Getting married but lack funds to splurge on a designer gown? Maybe H&M’s new $99 wedding gown would do the trick.
The floor-length, slightly Grecian-looking white gown was debuted by H&M yesterday and it’s the retailer’s first wedding dress at an affordable H&M price point.
The dress will be sold online and in select stores starting later this month.
Clearly, H&M is doing more than marketing to budget-conscious brides and they’re essentially turning the psychology of weddings on its head.
Weddings are really crazy expensive, but that cost doesn’t necessarily come from the expense or lavishness of the materials.
In 2011, Planet Money’s Caitlin Kenney set out on a quest to find out why her wedding dress retailed for a whopping $3,500. The fabric, per a wholesaler, cost about $500. The labour accounted for an extra $700. And yet the store had marked up the price nearly 200 percent.
Kenney found that there were two main reasons why stores get away with this. Firstly, some buyers may not know anything about wedding dresses, and secondly, expensive dresses send a message, signifying the bride and groom’s social status and wealth.

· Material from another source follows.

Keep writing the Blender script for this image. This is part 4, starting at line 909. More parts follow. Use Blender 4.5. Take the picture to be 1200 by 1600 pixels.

“I think that on average there is a lot of status and signalling going on wedding day,” the economist Veronica Guerrieri told Planet Money, referring to the bride’s social status and her seriousness of the marriage. And it’s not just couples signalling to their guests — it’s also the wedding industry signalling to couples.
If it’s received well, this H&M dress would be very interesting as it promotes values that run opposite of absolutely everything the wedding industry is trying to achieve in our society.
The brand’s first wedding offering, a $349 collaboration with Viktor and Rolf, certainly didn’t do that well.
Would you wear this gown on your wedding day?